### TO DO
Below are the records; collect from them each line containing the string "picture".

═══ RECORDS SUPPLIED

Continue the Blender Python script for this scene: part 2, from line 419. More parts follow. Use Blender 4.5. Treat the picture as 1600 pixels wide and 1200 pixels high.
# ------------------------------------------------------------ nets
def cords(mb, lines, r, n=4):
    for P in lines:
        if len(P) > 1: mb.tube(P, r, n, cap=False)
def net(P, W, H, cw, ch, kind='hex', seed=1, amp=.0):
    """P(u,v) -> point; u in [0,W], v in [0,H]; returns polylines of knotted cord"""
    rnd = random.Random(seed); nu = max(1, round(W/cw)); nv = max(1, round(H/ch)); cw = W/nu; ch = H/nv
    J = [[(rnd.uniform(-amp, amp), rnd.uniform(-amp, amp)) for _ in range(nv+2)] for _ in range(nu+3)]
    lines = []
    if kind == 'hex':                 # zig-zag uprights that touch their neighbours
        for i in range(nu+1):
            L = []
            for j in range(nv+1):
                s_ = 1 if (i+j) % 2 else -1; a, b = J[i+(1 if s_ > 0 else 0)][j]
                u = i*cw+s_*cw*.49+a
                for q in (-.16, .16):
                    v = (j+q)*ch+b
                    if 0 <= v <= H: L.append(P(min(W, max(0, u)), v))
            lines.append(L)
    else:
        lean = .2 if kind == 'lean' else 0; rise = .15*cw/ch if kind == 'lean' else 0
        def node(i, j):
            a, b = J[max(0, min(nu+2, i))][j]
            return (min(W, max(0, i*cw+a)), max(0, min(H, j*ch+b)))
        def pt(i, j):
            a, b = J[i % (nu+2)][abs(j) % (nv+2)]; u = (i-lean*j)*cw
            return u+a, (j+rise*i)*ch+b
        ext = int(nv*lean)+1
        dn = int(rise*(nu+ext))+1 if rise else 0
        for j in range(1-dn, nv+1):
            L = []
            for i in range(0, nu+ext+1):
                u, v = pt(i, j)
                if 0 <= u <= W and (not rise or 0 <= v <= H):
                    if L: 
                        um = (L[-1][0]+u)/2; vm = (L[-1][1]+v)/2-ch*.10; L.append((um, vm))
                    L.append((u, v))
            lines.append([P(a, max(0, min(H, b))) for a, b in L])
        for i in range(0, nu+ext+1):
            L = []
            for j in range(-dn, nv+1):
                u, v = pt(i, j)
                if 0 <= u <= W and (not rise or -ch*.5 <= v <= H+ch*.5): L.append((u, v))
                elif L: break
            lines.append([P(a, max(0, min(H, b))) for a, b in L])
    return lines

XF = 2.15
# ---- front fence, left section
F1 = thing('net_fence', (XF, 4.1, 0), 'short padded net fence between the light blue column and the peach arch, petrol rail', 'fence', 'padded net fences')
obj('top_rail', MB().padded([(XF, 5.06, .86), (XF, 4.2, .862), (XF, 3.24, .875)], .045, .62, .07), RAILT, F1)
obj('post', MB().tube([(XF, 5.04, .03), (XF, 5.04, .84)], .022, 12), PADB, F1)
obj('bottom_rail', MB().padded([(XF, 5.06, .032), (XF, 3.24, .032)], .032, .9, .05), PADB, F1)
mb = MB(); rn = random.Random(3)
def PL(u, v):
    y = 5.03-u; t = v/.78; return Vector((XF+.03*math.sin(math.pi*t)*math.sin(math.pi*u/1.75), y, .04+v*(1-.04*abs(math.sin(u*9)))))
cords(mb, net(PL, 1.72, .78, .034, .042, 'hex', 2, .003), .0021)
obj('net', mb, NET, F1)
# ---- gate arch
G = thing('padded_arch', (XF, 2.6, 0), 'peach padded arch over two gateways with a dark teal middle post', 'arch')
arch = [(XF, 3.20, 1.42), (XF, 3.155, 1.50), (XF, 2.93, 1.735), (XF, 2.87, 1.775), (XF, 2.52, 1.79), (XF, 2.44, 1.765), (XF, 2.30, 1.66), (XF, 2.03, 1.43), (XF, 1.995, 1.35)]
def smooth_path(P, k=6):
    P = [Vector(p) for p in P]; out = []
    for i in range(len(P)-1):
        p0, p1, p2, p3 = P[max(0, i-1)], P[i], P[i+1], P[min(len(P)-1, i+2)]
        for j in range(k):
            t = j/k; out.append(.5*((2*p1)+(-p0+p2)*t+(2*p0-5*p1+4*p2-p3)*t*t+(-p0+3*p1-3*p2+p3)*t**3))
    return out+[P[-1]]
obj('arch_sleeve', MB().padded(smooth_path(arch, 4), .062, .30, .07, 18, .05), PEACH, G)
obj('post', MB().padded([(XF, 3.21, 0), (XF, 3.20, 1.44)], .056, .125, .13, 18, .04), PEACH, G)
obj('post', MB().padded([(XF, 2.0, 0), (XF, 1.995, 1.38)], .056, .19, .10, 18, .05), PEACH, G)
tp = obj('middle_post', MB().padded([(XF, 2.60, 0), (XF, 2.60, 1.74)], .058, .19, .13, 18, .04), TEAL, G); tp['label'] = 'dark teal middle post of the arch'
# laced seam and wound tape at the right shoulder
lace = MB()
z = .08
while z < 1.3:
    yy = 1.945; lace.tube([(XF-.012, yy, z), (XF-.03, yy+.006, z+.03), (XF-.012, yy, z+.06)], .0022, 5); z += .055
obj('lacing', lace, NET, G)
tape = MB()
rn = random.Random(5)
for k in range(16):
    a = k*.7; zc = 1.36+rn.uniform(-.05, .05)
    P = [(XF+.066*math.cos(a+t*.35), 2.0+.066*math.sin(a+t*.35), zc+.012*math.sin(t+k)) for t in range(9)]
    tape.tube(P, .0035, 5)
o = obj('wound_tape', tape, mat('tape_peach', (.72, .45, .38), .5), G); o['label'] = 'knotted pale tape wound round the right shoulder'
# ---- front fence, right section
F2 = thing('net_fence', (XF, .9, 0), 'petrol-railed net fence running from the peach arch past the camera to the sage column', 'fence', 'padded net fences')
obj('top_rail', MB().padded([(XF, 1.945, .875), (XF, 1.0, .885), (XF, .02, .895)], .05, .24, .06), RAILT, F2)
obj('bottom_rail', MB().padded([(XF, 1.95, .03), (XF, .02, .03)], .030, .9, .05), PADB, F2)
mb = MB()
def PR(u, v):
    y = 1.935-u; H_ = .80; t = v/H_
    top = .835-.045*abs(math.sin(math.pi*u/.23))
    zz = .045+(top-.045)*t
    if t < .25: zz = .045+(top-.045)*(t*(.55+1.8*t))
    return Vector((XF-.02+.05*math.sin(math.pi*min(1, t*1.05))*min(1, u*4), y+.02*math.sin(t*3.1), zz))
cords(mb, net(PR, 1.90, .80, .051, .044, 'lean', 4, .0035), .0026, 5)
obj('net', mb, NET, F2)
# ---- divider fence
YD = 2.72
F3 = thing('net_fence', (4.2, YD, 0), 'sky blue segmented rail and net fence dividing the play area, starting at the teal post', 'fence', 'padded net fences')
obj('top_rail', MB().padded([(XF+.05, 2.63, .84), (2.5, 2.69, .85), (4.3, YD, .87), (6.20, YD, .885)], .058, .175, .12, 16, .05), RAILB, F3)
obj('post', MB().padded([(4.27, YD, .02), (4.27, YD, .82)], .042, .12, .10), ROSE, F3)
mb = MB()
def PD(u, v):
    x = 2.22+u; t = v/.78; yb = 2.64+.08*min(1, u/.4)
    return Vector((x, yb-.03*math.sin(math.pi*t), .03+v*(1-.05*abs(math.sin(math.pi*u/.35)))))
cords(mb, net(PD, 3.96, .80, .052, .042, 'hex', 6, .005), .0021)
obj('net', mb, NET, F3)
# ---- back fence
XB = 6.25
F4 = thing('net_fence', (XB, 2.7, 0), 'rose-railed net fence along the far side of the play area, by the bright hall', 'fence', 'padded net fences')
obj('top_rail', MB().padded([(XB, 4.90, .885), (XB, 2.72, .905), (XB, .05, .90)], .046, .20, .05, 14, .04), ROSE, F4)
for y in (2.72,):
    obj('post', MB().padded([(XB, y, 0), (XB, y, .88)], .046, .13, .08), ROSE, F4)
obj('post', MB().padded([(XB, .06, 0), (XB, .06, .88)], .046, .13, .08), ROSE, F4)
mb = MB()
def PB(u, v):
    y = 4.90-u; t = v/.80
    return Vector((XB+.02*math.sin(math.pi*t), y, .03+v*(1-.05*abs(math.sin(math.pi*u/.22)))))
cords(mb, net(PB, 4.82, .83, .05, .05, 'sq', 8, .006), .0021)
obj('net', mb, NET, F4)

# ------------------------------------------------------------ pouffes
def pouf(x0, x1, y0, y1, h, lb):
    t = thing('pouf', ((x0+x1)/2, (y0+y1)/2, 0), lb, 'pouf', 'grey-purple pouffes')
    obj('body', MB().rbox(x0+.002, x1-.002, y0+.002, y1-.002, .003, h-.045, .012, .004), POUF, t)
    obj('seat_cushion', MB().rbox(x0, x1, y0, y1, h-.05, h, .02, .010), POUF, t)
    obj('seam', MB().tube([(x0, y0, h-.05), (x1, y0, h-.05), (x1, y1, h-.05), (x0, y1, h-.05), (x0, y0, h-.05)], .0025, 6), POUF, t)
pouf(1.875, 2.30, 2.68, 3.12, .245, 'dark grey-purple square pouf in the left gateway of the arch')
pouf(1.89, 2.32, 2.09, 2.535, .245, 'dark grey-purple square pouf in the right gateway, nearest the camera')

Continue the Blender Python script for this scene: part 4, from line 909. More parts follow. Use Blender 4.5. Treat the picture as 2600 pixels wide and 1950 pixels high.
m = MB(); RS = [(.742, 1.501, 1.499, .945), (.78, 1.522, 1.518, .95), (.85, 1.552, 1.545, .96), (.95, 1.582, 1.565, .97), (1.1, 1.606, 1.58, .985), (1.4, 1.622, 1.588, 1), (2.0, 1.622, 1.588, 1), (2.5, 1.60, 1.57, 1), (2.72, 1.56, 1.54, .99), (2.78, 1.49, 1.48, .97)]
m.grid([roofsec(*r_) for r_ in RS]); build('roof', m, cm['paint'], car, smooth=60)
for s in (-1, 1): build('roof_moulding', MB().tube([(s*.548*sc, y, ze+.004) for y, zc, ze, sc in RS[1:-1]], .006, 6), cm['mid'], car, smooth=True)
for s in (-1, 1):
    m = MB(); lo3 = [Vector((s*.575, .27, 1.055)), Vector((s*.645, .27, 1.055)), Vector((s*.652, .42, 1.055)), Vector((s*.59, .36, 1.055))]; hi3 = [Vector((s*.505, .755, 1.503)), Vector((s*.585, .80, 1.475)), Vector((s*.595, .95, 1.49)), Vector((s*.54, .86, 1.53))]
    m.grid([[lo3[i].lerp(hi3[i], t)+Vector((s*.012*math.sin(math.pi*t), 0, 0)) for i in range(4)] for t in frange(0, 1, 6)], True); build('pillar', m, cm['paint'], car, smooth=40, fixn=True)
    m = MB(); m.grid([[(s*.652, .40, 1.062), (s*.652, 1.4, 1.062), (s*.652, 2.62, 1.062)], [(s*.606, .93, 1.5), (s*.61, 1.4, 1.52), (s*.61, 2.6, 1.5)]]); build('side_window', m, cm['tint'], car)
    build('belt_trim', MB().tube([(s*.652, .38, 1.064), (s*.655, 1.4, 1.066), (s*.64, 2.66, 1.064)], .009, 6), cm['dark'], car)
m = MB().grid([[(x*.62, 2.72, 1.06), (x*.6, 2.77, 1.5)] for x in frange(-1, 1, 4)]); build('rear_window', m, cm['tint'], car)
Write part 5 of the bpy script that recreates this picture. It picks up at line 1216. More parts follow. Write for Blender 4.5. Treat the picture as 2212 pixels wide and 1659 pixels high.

══════

### TASK SOLUTION
Continue the Blender Python script for this scene: part 2, from line 419. More parts follow. Use Blender 4.5. Treat the picture as 1600 pixels wide and 1200 pixels high.
Continue the Blender Python script for this scene: part 4, from line 909. More parts follow. Use Blender 4.5. Treat the picture as 2600 pixels wide and 1950 pixels high.
Write part 5 of the bpy script that recreates this picture. It picks up at line 1216. More parts follow. Write for Blender 4.5. Treat the picture as 2212 pixels wide and 1659 pixels high.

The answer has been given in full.